Canadians who are not First Nations may be surprised to learn about the issue of underfunding because there is much misinformation about issues of funding of First Nation peoples’ families and communities. The AANDC argued that the numerous studies of the FNCFS should have little weight; that differences between level of services and programs offered on and off reserve may have little to do with funding and more about choices made by FNCFS about the service and programs they provide; and that the complainants did not provide any evidence to compare different funding models. However, the Tribunal found that many of the reports were highly relevant and provided reliable evidence. There was some comparative evidence presented that demonstrated a difference between child and family services funding and service levels provided on and off First Nations reserves.

While the provincial legislation’s focused on prevention and using the least disruptive measures in meeting the best interest of the child, the federal funding programs stated their goal was to provide culturally relevant child and family services on reserve. However, the federal government actually provided funding on a fixed basis without considering the specific needs of communities or individual families.

The Complainants alleged that “Jordan’s Principle” was not being applied for First Nations children. The Tribunal wrote:

Jordan’s Principle is a child-first principle and provides that where a government service is available to all other children and a jurisdictional dispute arises between Canada and a province/territory, or between departments in the same government regarding services to a First Nations child, the government department of first contact pays for the service and can seek reimbursement from the other government/department after the child has received the service. It is meant to prevent First Nations children from being denied essential public services or experiencing delays in receiving them [emphasis original].

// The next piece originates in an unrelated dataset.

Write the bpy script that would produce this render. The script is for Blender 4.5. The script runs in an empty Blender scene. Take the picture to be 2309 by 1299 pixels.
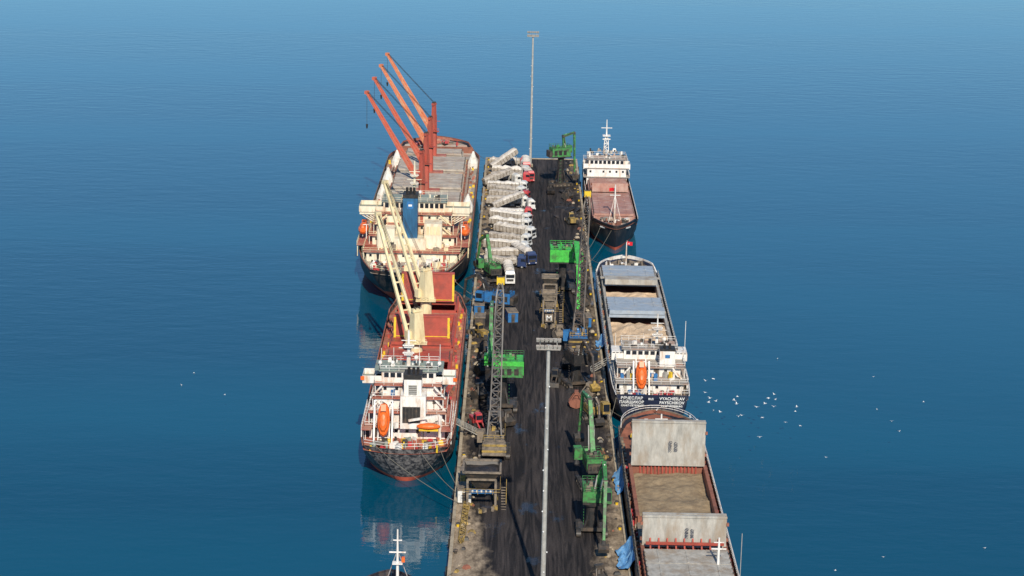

The Tribunal concluded the adverse effects generated by the FNCFS program and other provincial/territorial agreements perpetuated disadvantages historically suffered by First Nations people. The Tribunal also held that race and/or national or ethnic origin is a factor in the adverse impact on First Nations children and families. The Tribunal relied on evidence of the historical disadvantages endured by Aboriginal peoples, such as the residential schools and their long-standing impact on child welfare matters. Finally, the Tribunal referred to Canada’s international commitments to children (Convention on the Rights of the Child) and Indigenous peoples (e.g., Universal Declaration on Human Rights, and Declaration on the Rights of Indigenous Peoples).

As for remedies, the Tribunal ordered that the AANDC remove most discriminatory aspects of the funding schemes it uses to fund FNCFS Agencies. The Program and Agreements should be reformed. The AANDC was also ordered to cease applying a narrow definition of Jordan’s Principle, and to take measures to immediately implement its full meaning and scope.

Those who work closely with First Nations believe that this human rights decision will open the door to a number of claims to address the fact that (per Katherine Hensel ): “discrimination infuses the entire relationship between the federal government and First Nations….[in the provision of] government services” (Nicole Ireland, CBC News (27 January 2016).